The 7’1, 250 pound big man from Fresno averaged 2.5 points and 2.2 rebounds per game over the past 2 seasons backing up all-MWC 1st team center Orlando Robinson. Unsurprisingly with such a talented player in front of him, Meah only played 8-9 minutes per game in reserve duty. Meah was the 343rd ranked transfer in the portal and a 3-star addition per Evan Miya’s system. Coming out of high school Meah was the 224th ranked national recruit per the 247 sports composite. It is likely that Quincy Pondexter helped facilitate this commitment as a fellow Fresno native and San Joaquin Memorial alumni. In the CBI this year Meah had a career best 14 points on 6/6 shooting versus Youngstown State.

There’s no question that with his size Meah has the potential to be a standout protecting the rim in the Mike Hopkins system. His block rates in limited minutes the last 2 seasons weren’t exceptional at 4.4% and 6.7% but both were better than the departing Nate Roberts. His defensive rebounding rates were 14.5% and 25.0% which shows some wide variation given the small sample size. Roberts was at 22.0% last year so if Meah can simply be in the middle of those 2 numbers he will still be a quality rebounder.

On the offensive end it’s clear that Meah is still very much a work in progress. 23 of his 29 made field goals this year were dunks and he is just a 47% free throw shooter for his career so far. It is reasonable to think of a shorter but more well-built Riley Sorn on the offensive end given that almost all of his baskets have come cutting/rolling to the rim or on put back attempts. Meah averaged just 0.727 points per possession on post-up attempts last year turning it over on almost 1/3rd of those tries. He can serve as a lob threat but there’s no question that Meah is not someone you can dump the ball to down low and expect him to create his own shot.

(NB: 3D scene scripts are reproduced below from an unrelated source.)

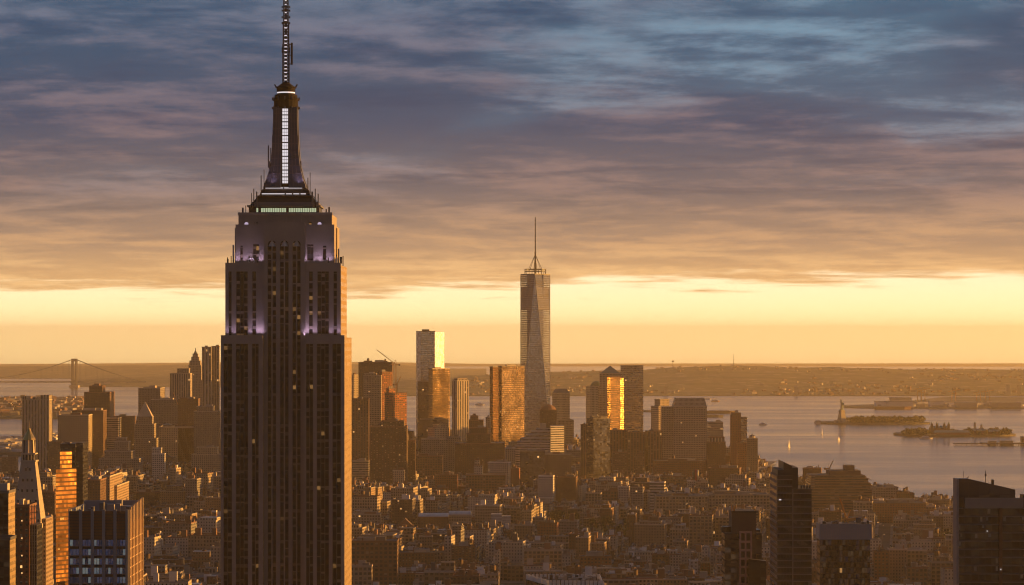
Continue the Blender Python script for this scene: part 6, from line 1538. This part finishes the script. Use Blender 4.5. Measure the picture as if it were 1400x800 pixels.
# heights allowed on the way to the skyline (photo row that no ordinary building may pass)
ENV = [(0, 640), (60, 640), (70, 600), (180, 600), (190, 615), (300, 620), (480, 628), (560, 618), (700, 615), (790, 622), (900, 632), (1000, 640), (1050, 648), (1120, 662), (1200, 676), (1260, 688), (1400, 694)]
WALLS = [('city_red', 'red brick'), ('city_tan', 'tan brick'), ('city_brown', 'brown brick'), ('city_grey', 'grey'), ('city_cream', 'cream'), ('city_stone', 'pale stone'), ('city_loft', 'big windowed tan'), ('city_dark', 'dark')]
facade('city_red', (.22, .085, .055), bw=2.8, fh=3.3, ww=.42, wh=.5, lit=.007)
facade('city_tan', (.30, .22, .145), bw=3.0, fh=3.3, ww=.42, wh=.5, lit=.007)
facade('city_brown', (.15, .085, .055), bw=3.0, fh=3.3, ww=.42, wh=.5, lit=.007)
facade('city_grey', (.26, .25, .24), bw=3.4, fh=3.5, ww=.55, wh=.5, lit=.007)
facade('city_cream', (.52, .47, .39), bw=3.2, fh=3.4, ww=.42, wh=.5, lit=.007)
facade('city_stone', (.40, .33, .25), bw=3.4, fh=4.0, ww=.55, wh=.6, lit=.007)
facade('city_loft', (.32, .25, .17), bw=4.4, fh=4.2, ww=.68, wh=.62, lit=.007)
facade('city_dark', (.09, .07, .06), bw=3.2, fh=3.5, ww=.6, wh=.5, lit=.007)
ROOFS = ['tar_roof', 'tar_roof', 'roof_brown', 'pale_roof', 'roof_brown', 'silver_roof']
def inside_land(x, y): return lerp(SH_L, y) + 14 < x < lerp(SH_R, y) - 14 and y < 6900
HB = [(h[0], h[1], h[3], HOR + (EYE - gland(0, h[3])) * FPX / h[3] - 9, h[3]) for h in HERO if h[3] > 2650]
def gen():
    out = []
    # (rotation, y range): the midtown grid runs along the view, the older quarters are skewed
    for (y0, y1, rot, bx, by) in ((1750, 2920, 0., 255, 62), (2920, 3800, R_(-8), 150, 66), (3800, 4700, R_(-12), 120, 64), (4700, 6700, R_(-10), 90, 60)):
        c, s_ = math.cos(rot), math.sin(rot); cx0, cy0 = 0, (y0 + y1) / 2
        R = 2400
        nu = int(R / bx) + 1; nv = int((y1 - y0) / by / 2) + 14
        for i in range(-nu, nu + 1):
            for j in range(-nv, nv + 1):
                u0 = i * bx + 12; u1 = (i + 1) * bx - 12; v0 = j * by + 7; v1 = (j + 1) * by - 7
                xm, ym = cx0 + ((u0 + u1) / 2) * c - ((v0 + v1) / 2) * s_, cy0 + ((u0 + u1) / 2) * s_ + ((v0 + v1) / 2) * c
                if ym < y0 - 60 or ym > y1 + 60: continue
                if abs(700 + xm * FPX / ym - 700) > 900: continue
                for row in (0, 1):
                    u = u0
                    while u < u1 - 5:
                        big = CRND.random() < (.34 if ym < 2950 else .2 if ym < 3700 else .3)
                        w = CRND.uniform(22, 48) if big else CRND.uniform(7, 17)
                        w = min(w, u1 - u)
                        dep = (v1 - v0) / 2 - (0 if big else CRND.uniform(1, 7)); uc = u + w / 2
                        vc = v0 + dep / 2 if row == 0 else v1 - dep / 2
                        u += w + (.15 if CRND.random() < .8 else 3)
                        x, y = cx0 + uc * c - vc * s_, cy0 + uc * s_ + vc * c
                        if not (y0 <= y < y1) or not inside_land(x, y): continue
                        px = 700 + x * FPX / y
                        if px < -25 or px > 1425: continue
                        if any(abs(x - a) < rx and abs(y - b) < ry for a, b, rx, ry in PARKS): continue
                        if any((x - a) ** 2 + (y - b) ** 2 < (r + max(w, dep) * .45) ** 2 for a, b, r in FOOT): continue
                        if y < 2450: h = CRND.uniform(30, 62) if big else CRND.uniform(18, 40)
                        elif y < 2950: h = CRND.choice([CRND.uniform(22, 48), CRND.uniform(16, 30)]) if big else CRND.uniform(12, 26)
                        elif y < 3800: h = (CRND.uniform(22, 52) if big else CRND.uniform(10, 20)) + (22 if CRND.random() < .025 else 0)
                        else: h = (CRND.uniform(26, 72) if big else CRND.uniform(14, 26)) + (25 if CRND.random() < .08 else 0) + (CRND.uniform(20, 60) if y > 5000 and big else 0)
                        if px > 1100 and y > 3600: h = min(h, CRND.uniform(10, 22))
                        g = gland(x, y)
                        top = PZ(lerp(ENV, px) + CRND.uniform(0, 14) - (CRND.uniform(10, 34) if y > 5000 and px < 1000 else 0), y)
                        if g + h > top: h = top - g
                        hwp = (w + dep) / 2 * FPX / y
                        for q in HB:
                            if q[0] < px + hwp and q[1] > px - hwp and 0 < q[2] - y < 1600:
                                tz = PZ(q[3] + CRND.uniform(-5, 2), y)
                                if g + h > tz and (CRND.random() < .85 or q[4] < 4200): h = tz - g
                        if h < 7: h = CRND.uniform(6, 9)
                        if PZ(803, y) > g + h + 5: continue
                        out.append([x, y, w, dep, rot, g, h, px, big])
    return out
B = gen()
# which of them show: paint them far to near into a small picture
Wd, Hd = 1400, 800
ids = np.full((Hd, Wd), -1, dtype=np.int32)
todo = [(b[1], 'g', i) for i, b in enumerate(B)] + [(h[3], 'h', i) for i, h in enumerate(HERO)] + [(1290, 'h', -1)]
for d_, k, i in sorted(todo, reverse=True):
    if k == 'g':
        x, y, w, dp, rot, g, h, px, big = B[i]; hw = (w * abs(math.cos(rot)) + dp * abs(math.sin(rot))) / 2 * FPX / y
        x0, x1 = px - hw, px + hw; yt = HOR + (EYE - g - h) * FPX / y; yt -= 0; ybm = HOR + (EYE - g) * FPX / max(1, y - dp / 2)
    elif i < 0: x0, x1, yt, ybm = 302, 480, 290, 800
    else: x0, x1, yt = HERO[i][:3]; ybm = HOR + (EYE - 3) * FPX / HERO[i][3]
    a, b_, c_, d2_ = int(max(0, round(x0))), int(min(Wd, round(x1))), int(max(0, round(yt))), int(min(Hd, round(ybm)))
    if a < b_ and c_ < d2_: ids[c_:d2_, a:b_] = i if k == 'g' else -2
cnt = np.bincount(ids[ids >= 0].ravel(), minlength=len(B))
print('ordinary buildings', len(B), 'seen', int((cnt > 0).sum()))
order = sorted(range(len(B)), key=lambda i: -cnt[i])
N_IND = 215
chosen = [i for i in order[:N_IND] if cnt[i] > 25]
cset = set(chosen)
rnd = random.Random(77)
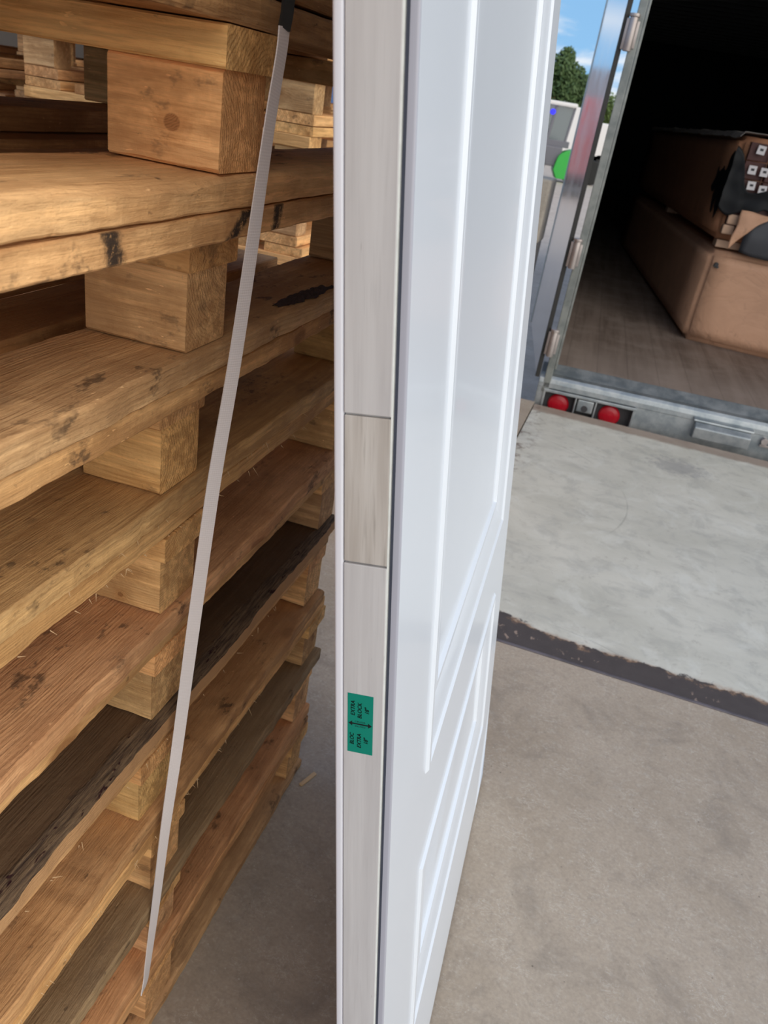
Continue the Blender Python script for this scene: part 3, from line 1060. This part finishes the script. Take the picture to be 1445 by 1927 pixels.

After adding Franck Kepnang from Oregon last week there was still the need for additional reinforcements at the center position. Starting center Nate Roberts decided to pursue a professional center and former walk-on Riley Sorn is not expected to return despite having eligibility remaining although he has not made any public decision. The other bigs on the roster (Langston Wilson and Jackson Grant) both have the potential to play the 4 in the Mike Hopkins zone if necessary. Washington heavily pursued Utah Valley center Fardaws Aimaq but he announced last week that he would play for Texas Tech if he decides to withdraw from the draft.

Following Emmitt Matthews Jr.’s surprising decision to transfer last week it leaves the Huskies with a depth chart that looks like the following:

PG- Noah Williams, Koren Johnson

SG- PJ Fuller, Keyon Menifield

SF- Jamal Bey, Cole Bajema, Samuel Ariyibi

PF- Langston Wilson, Jackson Grant, Linhardt

C- Franck Kepnang, Braxton Meah

There’s some positional flexibility within that group outside of the centers as Kepnang and Meah will almost certainly never share the court due to their lack of shooting. I would expect only one of the true freshmen Johnson/Menifield to crack the rotation as the backup combo guard while Ariyibi and Linhardt are the most likely to also fall short of earning regular minutes.

Washington still has one more scholarship potentially available and we’ll see what direction they go in to try to fill it as there is certainly still talent left in the portal.